Dataset excerpt
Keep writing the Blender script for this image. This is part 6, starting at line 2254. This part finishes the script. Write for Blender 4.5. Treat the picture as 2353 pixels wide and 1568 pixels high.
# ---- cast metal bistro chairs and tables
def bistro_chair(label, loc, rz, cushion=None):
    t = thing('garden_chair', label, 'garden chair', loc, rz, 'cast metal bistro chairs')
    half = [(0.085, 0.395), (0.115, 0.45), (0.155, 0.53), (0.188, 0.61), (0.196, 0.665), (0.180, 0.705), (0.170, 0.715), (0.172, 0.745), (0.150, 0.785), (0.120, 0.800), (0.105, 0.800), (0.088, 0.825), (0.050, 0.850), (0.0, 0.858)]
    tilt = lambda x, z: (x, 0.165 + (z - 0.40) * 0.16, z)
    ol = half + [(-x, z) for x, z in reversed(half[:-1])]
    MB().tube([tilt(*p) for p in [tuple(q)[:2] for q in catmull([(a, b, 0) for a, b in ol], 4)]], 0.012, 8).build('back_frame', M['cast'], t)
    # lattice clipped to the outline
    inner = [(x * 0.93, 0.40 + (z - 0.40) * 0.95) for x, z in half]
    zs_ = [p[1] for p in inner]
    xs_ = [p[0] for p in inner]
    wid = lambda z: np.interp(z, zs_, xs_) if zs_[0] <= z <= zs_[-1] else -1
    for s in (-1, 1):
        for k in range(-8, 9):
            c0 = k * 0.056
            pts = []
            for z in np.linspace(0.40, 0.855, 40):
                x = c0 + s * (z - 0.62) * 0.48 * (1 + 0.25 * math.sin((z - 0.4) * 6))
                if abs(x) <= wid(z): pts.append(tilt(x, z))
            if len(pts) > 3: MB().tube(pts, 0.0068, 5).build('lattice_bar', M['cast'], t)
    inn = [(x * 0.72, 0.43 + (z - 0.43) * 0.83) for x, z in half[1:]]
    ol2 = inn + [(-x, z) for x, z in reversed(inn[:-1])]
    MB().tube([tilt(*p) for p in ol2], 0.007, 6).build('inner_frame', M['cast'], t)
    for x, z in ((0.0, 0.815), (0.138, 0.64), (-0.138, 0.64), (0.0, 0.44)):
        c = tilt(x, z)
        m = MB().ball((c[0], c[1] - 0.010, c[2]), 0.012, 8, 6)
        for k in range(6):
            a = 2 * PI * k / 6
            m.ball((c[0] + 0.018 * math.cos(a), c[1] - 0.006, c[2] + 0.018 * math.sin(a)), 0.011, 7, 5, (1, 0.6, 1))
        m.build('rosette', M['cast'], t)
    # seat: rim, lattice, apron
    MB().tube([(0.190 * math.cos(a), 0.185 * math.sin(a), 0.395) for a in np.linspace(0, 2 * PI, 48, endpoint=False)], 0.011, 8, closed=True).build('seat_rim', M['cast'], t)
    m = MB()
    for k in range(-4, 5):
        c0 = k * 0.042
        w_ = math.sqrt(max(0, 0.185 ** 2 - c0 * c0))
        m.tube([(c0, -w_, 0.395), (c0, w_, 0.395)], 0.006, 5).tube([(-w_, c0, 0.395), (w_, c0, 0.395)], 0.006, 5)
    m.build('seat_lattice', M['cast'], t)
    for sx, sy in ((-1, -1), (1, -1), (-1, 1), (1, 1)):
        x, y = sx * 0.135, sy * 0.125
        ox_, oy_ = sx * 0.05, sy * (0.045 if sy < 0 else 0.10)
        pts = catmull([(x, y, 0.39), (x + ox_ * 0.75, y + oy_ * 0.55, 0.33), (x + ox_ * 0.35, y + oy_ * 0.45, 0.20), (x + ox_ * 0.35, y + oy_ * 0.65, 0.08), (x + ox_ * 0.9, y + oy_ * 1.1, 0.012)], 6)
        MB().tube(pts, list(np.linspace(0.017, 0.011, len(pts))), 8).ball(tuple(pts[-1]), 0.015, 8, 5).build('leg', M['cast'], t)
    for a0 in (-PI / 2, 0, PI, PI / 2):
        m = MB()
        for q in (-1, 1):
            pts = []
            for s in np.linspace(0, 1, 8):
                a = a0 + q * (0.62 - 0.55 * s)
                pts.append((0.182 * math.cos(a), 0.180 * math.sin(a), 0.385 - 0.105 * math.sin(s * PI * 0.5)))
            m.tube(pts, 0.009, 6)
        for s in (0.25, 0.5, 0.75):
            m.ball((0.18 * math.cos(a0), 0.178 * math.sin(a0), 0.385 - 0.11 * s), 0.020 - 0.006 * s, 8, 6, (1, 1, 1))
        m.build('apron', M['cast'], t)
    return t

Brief
The listing above should be transcribed in full, exactly as written.

Answer to this task
Keep writing the Blender script for this image. This is part 6, starting at line 2254. This part finishes the script. Write for Blender 4.5. Treat the picture as 2353 pixels wide and 1568 pixels high.
# ---- cast metal bistro chairs and tables
def bistro_chair(label, loc, rz, cushion=None):
    t = thing('garden_chair', label, 'garden chair', loc, rz, 'cast metal bistro chairs')
    half = [(0.085, 0.395), (0.115, 0.45), (0.155, 0.53), (0.188, 0.61), (0.196, 0.665), (0.180, 0.705), (0.170, 0.715), (0.172, 0.745), (0.150, 0.785), (0.120, 0.800), (0.105, 0.800), (0.088, 0.825), (0.050, 0.850), (0.0, 0.858)]
    tilt = lambda x, z: (x, 0.165 + (z - 0.40) * 0.16, z)
    ol = half + [(-x, z) for x, z in reversed(half[:-1])]
    MB().tube([tilt(*p) for p in [tuple(q)[:2] for q in catmull([(a, b, 0) for a, b in ol], 4)]], 0.012, 8).build('back_frame', M['cast'], t)
    # lattice clipped to the outline
    inner = [(x * 0.93, 0.40 + (z - 0.40) * 0.95) for x, z in half]
    zs_ = [p[1] for p in inner]
    xs_ = [p[0] for p in inner]
    wid = lambda z: np.interp(z, zs_, xs_) if zs_[0] <= z <= zs_[-1] else -1
    for s in (-1, 1):
        for k in range(-8, 9):
            c0 = k * 0.056
            pts = []
            for z in np.linspace(0.40, 0.855, 40):
                x = c0 + s * (z - 0.62) * 0.48 * (1 + 0.25 * math.sin((z - 0.4) * 6))
                if abs(x) <= wid(z): pts.append(tilt(x, z))
            if len(pts) > 3: MB().tube(pts, 0.0068, 5).build('lattice_bar', M['cast'], t)
    inn = [(x * 0.72, 0.43 + (z - 0.43) * 0.83) for x, z in half[1:]]
    ol2 = inn + [(-x, z) for x, z in reversed(inn[:-1])]
    MB().tube([tilt(*p) for p in ol2], 0.007, 6).build('inner_frame', M['cast'], t)
    for x, z in ((0.0, 0.815), (0.138, 0.64), (-0.138, 0.64), (0.0, 0.44)):
        c = tilt(x, z)
        m = MB().ball((c[0], c[1] - 0.010, c[2]), 0.012, 8, 6)
        for k in range(6):
            a = 2 * PI * k / 6
            m.ball((c[0] + 0.018 * math.cos(a), c[1] - 0.006, c[2] + 0.018 * math.sin(a)), 0.011, 7, 5, (1, 0.6, 1))
        m.build('rosette', M['cast'], t)
    # seat: rim, lattice, apron
    MB().tube([(0.190 * math.cos(a), 0.185 * math.sin(a), 0.395) for a in np.linspace(0, 2 * PI, 48, endpoint=False)], 0.011, 8, closed=True).build('seat_rim', M['cast'], t)
    m = MB()
    for k in range(-4, 5):
        c0 = k * 0.042
        w_ = math.sqrt(max(0, 0.185 ** 2 - c0 * c0))
        m.tube([(c0, -w_, 0.395), (c0, w_, 0.395)], 0.006, 5).tube([(-w_, c0, 0.395), (w_, c0, 0.395)], 0.006, 5)
    m.build('seat_lattice', M['cast'], t)
    for sx, sy in ((-1, -1), (1, -1), (-1, 1), (1, 1)):
        x, y = sx * 0.135, sy * 0.125
        ox_, oy_ = sx * 0.05, sy * (0.045 if sy < 0 else 0.10)
        pts = catmull([(x, y, 0.39), (x + ox_ * 0.75, y + oy_ * 0.55, 0.33), (x + ox_ * 0.35, y + oy_ * 0.45, 0.20), (x + ox_ * 0.35, y + oy_ * 0.65, 0.08), (x + ox_ * 0.9, y + oy_ * 1.1, 0.012)], 6)
        MB().tube(pts, list(np.linspace(0.017, 0.011, len(pts))), 8).ball(tuple(pts[-1]), 0.015, 8, 5).build('leg', M['cast'], t)
    for a0 in (-PI / 2, 0, PI, PI / 2):
        m = MB()
        for q in (-1, 1):
            pts = []
            for s in np.linspace(0, 1, 8):
                a = a0 + q * (0.62 - 0.55 * s)
                pts.append((0.182 * math.cos(a), 0.180 * math.sin(a), 0.385 - 0.105 * math.sin(s * PI * 0.5)))
            m.tube(pts, 0.009, 6)
        for s in (0.25, 0.5, 0.75):
            m.ball((0.18 * math.cos(a0), 0.178 * math.sin(a0), 0.385 - 0.11 * s), 0.020 - 0.006 * s, 8, 6, (1, 1, 1))
        m.build('apron', M['cast'], t)
    return t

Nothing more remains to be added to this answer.